- Goal of the exercise
Find the lines holding the string "script" in the data, then copy all of them.

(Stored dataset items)
######
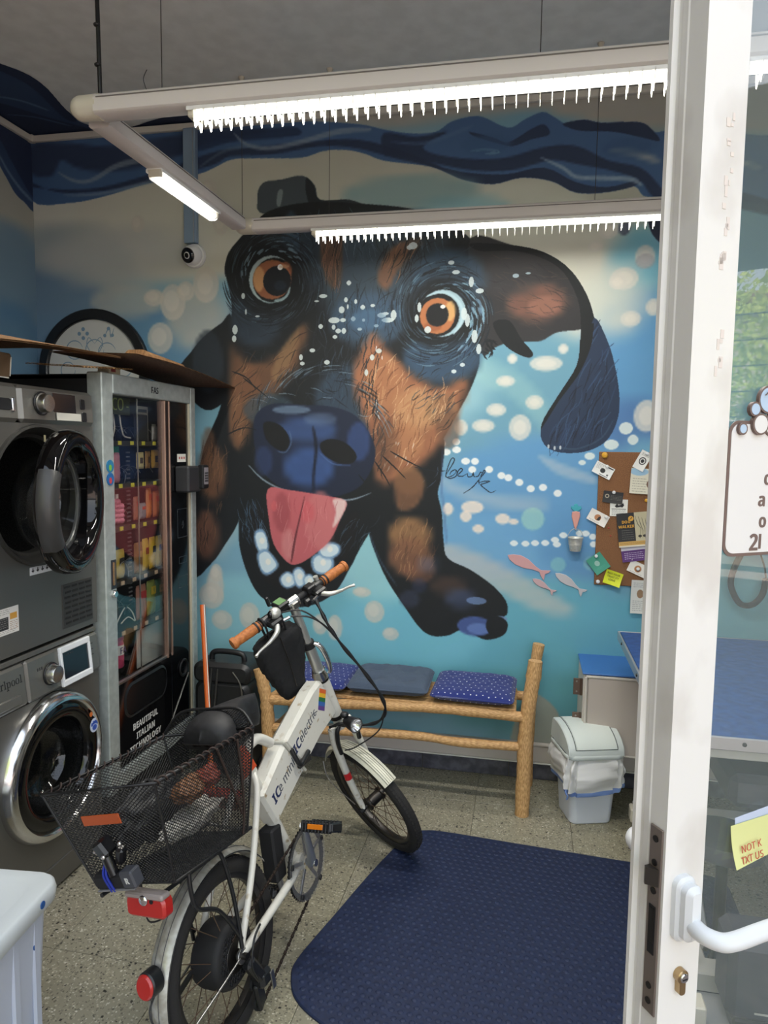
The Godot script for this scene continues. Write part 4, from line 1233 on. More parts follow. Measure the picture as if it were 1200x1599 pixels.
	var fishes := [[Vector3(0.005, 1.02, BACK), -24.0, 1.0, "largest pink flat fish decoration on the painted wall", rgb(196, 150, 152)], [Vector3(0.085, 0.925, BACK), -30.0, 0.58, "smallest pink flat fish decoration below the largest one", rgb(190, 160, 164)], [Vector3(0.20, 0.945, BACK), -32.0, 0.78, "pale grey flat fish decoration nearest the pin board", rgb(186, 182, 186)]]
	for f in fishes:
		var fo := thing("fish_decoration", f[3], "decoration", f[0], "flat fish on the wall", Basis(Vector3.BACK, deg_to_rad(f[1])))
		var k: float = f[2]
		var body := []
		for q in [[-0.09, 0.0], [-0.07, 0.014], [-0.035, 0.026], [0.005, 0.024], [0.045, 0.010], [0.075, 0.004], [0.115, 0.022], [0.112, 0.008], [0.100, -0.004], [0.108, -0.034], [0.088, -0.022], [0.072, -0.006], [0.04, -0.010], [0.0, -0.022], [-0.04, -0.024], [-0.075, -0.014]]:
			body.append(Vector2(q[0], q[1]) * k)
		obj("fish", MB.new().prism(body, 0.0005, 0.005, 0.001), mt("fish_%d" % int(k * 100), f[4], 0.6), fo)
	pin_board()

func card_image(w: int, h: int, base: Color) -> Image:
	var im := Image.create(w, h, false, Image.FORMAT_RGBA8)
	im.fill(base)
	return im

func lines(im: Image, x: int, y: int, w: int, rows: int, step: int, c: Color, th := 2) -> void:
	for r in rows:
		var xx := x
		while xx < x + w:
			var k := rng.randi_range(4, 12)
			im.fill_rect(Rect2i(xx, y + r * step, mini(k, x + w - xx), th), c)
			xx += k + 3

func slip(called: String, label: String, category: String, at: Vector3, deg: float, w: float, h: float, im: Image, curl := 0.004, pin = null, thick := 0.0006) -> Node3D:
	var o := thing(called, label, category, at, "papers on the pin board", Basis(Vector3.BACK, deg_to_rad(deg)))
	var m := MB.new().sheet(8, 6, func(u, v): return Vector3((u - 0.5) * w, (v - 0.5) * h, curl * pow(absf(v - 0.75) * 1.3, 2) + curl * 0.6 * pow(absf(u - 0.5) * 1.6, 2)), thick)
	obj("sheet", m, img_mat("print_" + str(M.size()), im, 0.6), o)
	if pin != null:
		obj("pin", MB.new().lathe([Vector2(0, 0.012), Vector2(0.006, 0.011), Vector2(0.0075, 0.008), Vector2(0.006, 0.004), Vector2(0.003, 0.002), Vector2(0.003, -0.002)], 12, Transform3D(Basis(Vector3.RIGHT, PI / 2), pin)), M.white_plastic, o)
	return o

func pin_board() -> void:
	var cork := noise_tex(31, 0.12, Color(0.62, 0.60, 0.58), Color(1, 1, 1), 256, 4)
	var bd := thing("pin_board", "brown cork pin board covered with cards beside the door", "board", Vector3(0.5, 1.24, BACK))
	var plate := MB.new().box(Vector3(0, 0, 0.006), Vector3(0.375, 0.60, 0.010), 0.002)
	obj("cork_sheet", plate, worn("cork", rgb(156, 110, 74), 0.9, 0.0, cork, Vector3(9, 9, 9)), bd)
	var yel := mt("pin_yellow", rgb(212, 158, 40), 0.35)
	for q in [[Vector3(-0.165, 0.285, 0.011), yel, 1.7], [Vector3(0.02, 0.088, 0.011), yel, 1.0], [Vector3(-0.172, -0.285, 0.011), M.white_plastic, 1.1], [Vector3(-0.135, -0.04, 0.011), mt("pin_red", rgb(150, 50, 40), 0.4), 0.5], [Vector3(-0.125, -0.075, 0.011), M.pin_red, 0.5]]:
		var k: float = q[2]
		obj("board_pin", MB.new().lathe([Vector2(0, 0.010 * k), Vector2(0.006 * k, 0.009 * k), Vector2(0.008 * k, 0.006 * k), Vector2(0.005 * k, 0.001), Vector2(0.003, 0.0)], 14, Transform3D(Basis(Vector3.RIGHT, PI / 2), q[0])), q[1], bd)
	var z := BACK + 0.0125
	var dark := rgb(34, 34, 38)
	var im := card_image(128, 84, rgb(226, 228, 226))
	art = im
	fill(PackedVector2Array(circle(17, 12, Vector2(62, 46))), dark, 0); lines(im, 12, 10, 46, 5, 8, rgb(90, 92, 98)); im.fill_rect(Rect2i(60, 6, 62, 8), dark); im.fill_rect(Rect2i(50, 74, 60, 4), dark); im.fill_rect(Rect2i(96, 56, 12, 12), rgb(80, 80, 84))
	slip("business_card", "white card with a black dog picture overhanging the board's left edge near its top", "card", Vector3(0.332, 1.458, z), -27, 0.086, 0.054, im, 0.006, Vector3(0.005, 0.022, 0.003))
	im = card_image(84, 128, rgb(228, 228, 224)); art = im
	fill(PackedVector2Array(circle(26, 20, Vector2(44, 66))), dark, 0); fill(PackedVector2Array(circle(19, 18, Vector2(44, 66))), rgb(228, 228, 224), 0); fill(PackedVector2Array(circle(13, 12, Vector2(44, 66))), dark, 0)
	lines(im, 14, 14, 56, 3, 7, rgb(80, 82, 88))
	slip("business_card", "white upright card with a black ring emblem at the top of the pin board", "card", Vector3(0.496, 1.503, z), -28, 0.050, 0.086, im, 0.005, Vector3(0.0, 0.036, 0.003))
	im = card_image(128, 110, rgb(212, 208, 190)); art = im
	fill(PackedVector2Array(circle(40, 14, Vector2(34, 14), 18)), rgb(150, 186, 212), 1); lines(im, 10, 44, 60, 6, 11, rgb(130, 128, 118)); fill(PackedVector2Array(circle(22, 16, Vector2(92, 66))), rgb(98, 66, 50), 0); fill(PackedVector2Array(circle(10, 12, Vector2(86, 58))), rgb(190, 150, 120), 0); fill(PackedVector2Array(circle(14, 12, Vector2(116, 36))), rgb(60, 70, 80), 0)
	slip("leaflet", "cream leaflet with a blue cloud and round photo at the board's upper right", "leaflet", Vector3(0.512, 1.412, z + 0.002), -3, 0.128, 0.112, im, 0.007)
	im = card_image(128, 78, rgb(40, 40, 42)); art = im
	fill(PackedVector2Array(circle(14, 14, Vector2(26, 34))), rgb(170, 160, 140), 0); fill(PackedVector2Array(circle(8, 12, Vector2(26, 34))), rgb(40, 40, 42), 0); lines(im, 50, 26, 70, 4, 9, rgb(120, 116, 104))
	slip("business_card", "black card with a round gold emblem pinned near the board's left edge", "card", Vector3(0.378, 1.338, z), -6, 0.086, 0.052, im, 0.005, Vector3(0.0, 0.023, 0.003))
	im = card_image(110, 96, rgb(222, 222, 216)); art = im
	fill(PackedVector2Array([Vector2(30, 40), Vector2(44, 24), Vector2(52, 36), Vector2(70, 30), Vector2(82, 20), Vector2(88, 34), Vector2(78, 46), Vector2(64, 44), Vector2(40, 48)]), dark, 0); im.fill_rect(Rect2i(10, 54, 90, 3), dark); lines(im, 12, 62, 86, 4, 8, rgb(70, 70, 76))
	slip("business_card", "white card with black dog silhouettes just under the black card", "card", Vector3(0.405, 1.292, z - 0.0008), 0, 0.075, 0.075, im, 0.003)
	im = card_image(128, 84, rgb(226, 222, 216)); art = im
	fill(PackedVector2Array(circle(22, 16, Vector2(62, 42))), rgb(176, 122, 84), 0); fill(PackedVector2Array([Vector2(60, 60), Vector2(66, 34), Vector2(78, 26), Vector2(80, 58)]), dark, 0); lines(im, 14, 70, 70, 2, 6, rgb(120, 120, 120))
	slip("business_card", "white card with a brown round emblem overhanging the board's left edge at mid height", "card", Vector3(0.318, 1.245, z), -27, 0.088, 0.054, im, 0.006, Vector3(0.028, 0.02, 0.003))
	im = card_image(256, 256, rgb(36, 36, 38)); art = im
	im.fill_rect(Rect2i(128, 0, 128, 214), rgb(186, 178, 148)); im.fill_rect(Rect2i(0, 214, 256, 42), rgb(196, 156, 84)); im.fill_rect(Rect2i(0, 244, 256, 12), rgb(214, 206, 184))
	for k in 5:
		brush([Vector2(134 + 24 * k, 24 + 9 * k), Vector2(150 + 20 * k, 90), Vector2(170 + 14 * k, 120 + 20 * (k % 2)), Vector2(160 + 18 * k, 200)], 5.0, 3.0, rgb(58, 56, 50), 0)
	for k in 3:
		fill(PackedVector2Array(circle(14, 10, Vector2(160 + 34 * k, 180), 10)), rgb(50, 46, 42), 0)
	fill(PackedVector2Array(circle(20, 16, Vector2(104, 44))), rgb(214, 160, 60), 0); brush([Vector2(94, 52), Vector2(108, 40), Vector2(114, 34)], 6.0, 6.0, rgb(36, 36, 38), 0); lines(im, 30, 130, 84, 5, 16, rgb(140, 138, 130))
	lines(im, 10, 224, 230, 2, 8, rgb(90, 70, 40))
	var dw := slip("leaflet", "black and sepia dog walker leaflet, the largest paper on the board", "leaflet", Vector3(0.478, 1.198, z + 0.003), 7, 0.150, 0.152, im, 0.006)
	lettering("DOG\nWALKER", 0.0125, Vector3(-0.036, 0.026, 0.0045), Basis(), mt("leaflet_gold", rgb(214, 160, 60), 0.6), dw, "title", 0.0006, "Droid Sans", true)
	im = card_image(128, 90, rgb(200, 196, 206)); art = im
	im.fill_rect(Rect2i(0, 30, 128, 60), rgb(84, 44, 110)); lines(im, 14, 42, 100, 4, 10, rgb(190, 178, 204), 3)
	slip("leaflet", "purple leaflet tucked under the dog walker leaflet", "leaflet", Vector3(0.477, 1.092, z), 9, 0.104, 0.075, im, 0.004)
	im = card_image(128, 84, rgb(226, 222, 214)); art = im
	fill(PackedVector2Array(circle(24, 16, Vector2(66, 44))), rgb(176, 124, 86), 0); fill(PackedVector2Array(circle(12, 12, Vector2(70, 48))), rgb(60, 46, 40), 0); lines(im, 20, 74, 90, 1, 6, rgb(120, 120, 120))
	slip("business_card", "white card with a brown dog badge below the purple leaflet", "card", Vector3(0.497, 1.022, z + 0.001), -24, 0.082, 0.054, im, 0.005, Vector3(0.0, 0.0, 0.003))
	im = card_image(128, 128, rgb(66, 150, 128)); art = im
	fill(PackedVector2Array(circle(20, 16, Vector2(56, 60))), rgb(150, 190, 178), 0); lines(im, 30, 92, 70, 2, 8, rgb(90, 170, 150))
	slip("note_card", "green square card set on its corner at the board's lower left", "card", Vector3(0.327, 1.038, z), 38, 0.072, 0.082, im, 0.006, Vector3(0.012, 0.034, 0.003))
	im = card_image(128, 108, rgb(206, 214, 40)); art = im
	var yn := slip("sticky_note", "bright yellow sticky note with handwriting at the board's bottom edge", "note", Vector3(0.392, 0.975, z + 0.002), -17, 0.076, 0.062, im, 0.016)
	lettering("NOT YOUR\nTRUST IT?\nLEAVE", 0.0085, Vector3(-0.002, 0.004, 0.0075), Basis(), M.ink, yn, "handwriting", 0.0005)
	im = card_image(90, 160, rgb(206, 206, 200)); art = im
	lines(im, 10, 14, 70, 3, 9, rgb(120, 122, 126)); fill(PackedVector2Array(circle(16, 10, Vector2(44, 66), 22)), rgb(140, 112, 84), 0); lines(im, 10, 100, 70, 6, 9, rgb(110, 112, 116))
	slip("leaflet", "tall white leaflet with a small dog picture hanging below the board", "leaflet", Vector3(0.513, 0.895, z + 0.001), -1, 0.082, 0.150, im, 0.010)

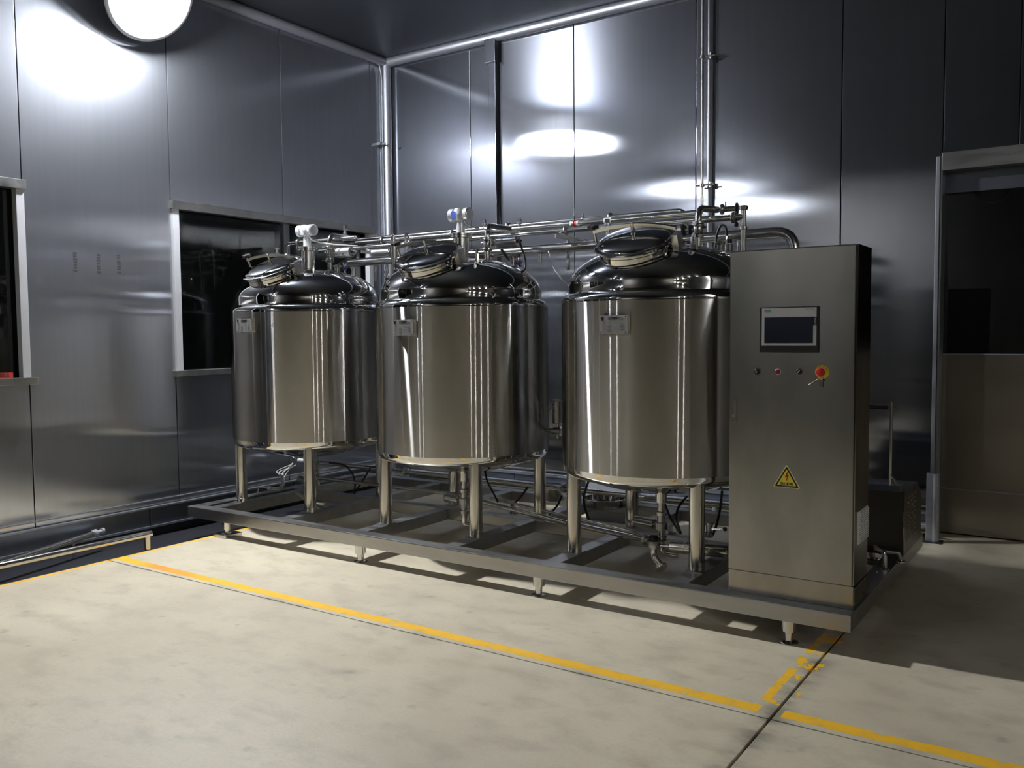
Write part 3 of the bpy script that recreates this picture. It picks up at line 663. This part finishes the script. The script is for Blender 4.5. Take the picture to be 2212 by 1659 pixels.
# second actuated valve in the gap between the left and middle tanks
q = Vector((-4.9177, 5.3000, 2.1507))
t = thing('actuated_valve', q, 'valve with horizontal cylinder between the left and middle domes', 'valve')
MB().lathe([(0, -.002), (.034, 0), (.038, .004), (.038, .17), (.034, .175), (0, .176)], q, (1, .1, 0), 32).build('actuator', 'cast', t)
MB().lathe([(.017, -.14), (.017, -.05), (.03, -.047), (.03, .047), (.017, .05), (.017, .12)], q + EX * .22, (0, 0, 1), 24).build('valve_body', 'pipe', t)
MB().tube([q + EX * .22 + EZ * .07, q + EX * .22 + EZ * .12, q + Vector((.10, .12, .13))], .014, .03, 12).build('bend', 'pipe', t)
MB().cyl(q + EX * .19, q + EX * .17, .02, 16).build('yoke_plate', 'cast', t)
def fitting(name, p, label, axis=(0, 0, 1), m='cast', stem=0):
    t = thing(name, p, label, 'fitting', 'small fittings on the pipe bundle')
    MB().lathe([(.010, -.05), (.010, -.02), (.018, -.018), (.018, .0), (.012, .004), (.012, .02), (.020, .022), (.020, .034), (0, .036)], p, axis, 18).build('fitting_body', m, t)
    if stem: MB().cyl(Vector(p) - EZ * .045, Vector(p) - EZ * stem, .009, 12).build('stem', 'cast', t)
    MB().rbox(Vector(p) + Vector(axis) * .05, (1, 0, 0), (0, 1, 0), (0, 0, 1), .014, .005, .012).build('lever', 'black', t)
fitting('pipe_fitting', (-5.3471, 5.4200, 2.3588), 'small fitting above the leftmost riser elbow')
fitting('pipe_fitting', (-3.7084, 5.6200, 2.3067), 'small fitting above the middle valve cylinder')
fitting('pipe_fitting', (-4.1317, 5.7500, 2.3430), 'small fitting on the thin pipe left of the middle riser')
fitting('pipe_fitting', (-5.7413, 5.0200, 2.1899), 'small capped fitting behind the leftmost manhole lid', stem=.30)
fitting('pipe_fitting', (-4.2007, 4.8800, 2.1669), 'small capped fitting behind the middle manhole lid', stem=.40)
fitting('pipe_fitting', (-2.6194, 4.9800, 2.1538), 'small capped fitting behind the rightmost manhole lid', stem=.36)
fitting('pipe_fitting', (-4.9567, 5.5000, 2.0062), 'small fitting hanging under the header pipe beside the corner post', (0, 0, -1))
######
- Output below
The Godot script for this scene continues. Write part 4, from line 1233 on. More parts follow. Measure the picture as if it were 1200x1599 pixels.
Write part 3 of the bpy script that recreates this picture. It picks up at line 663. This part finishes the script. The script is for Blender 4.5. Take the picture to be 2212 by 1659 pixels.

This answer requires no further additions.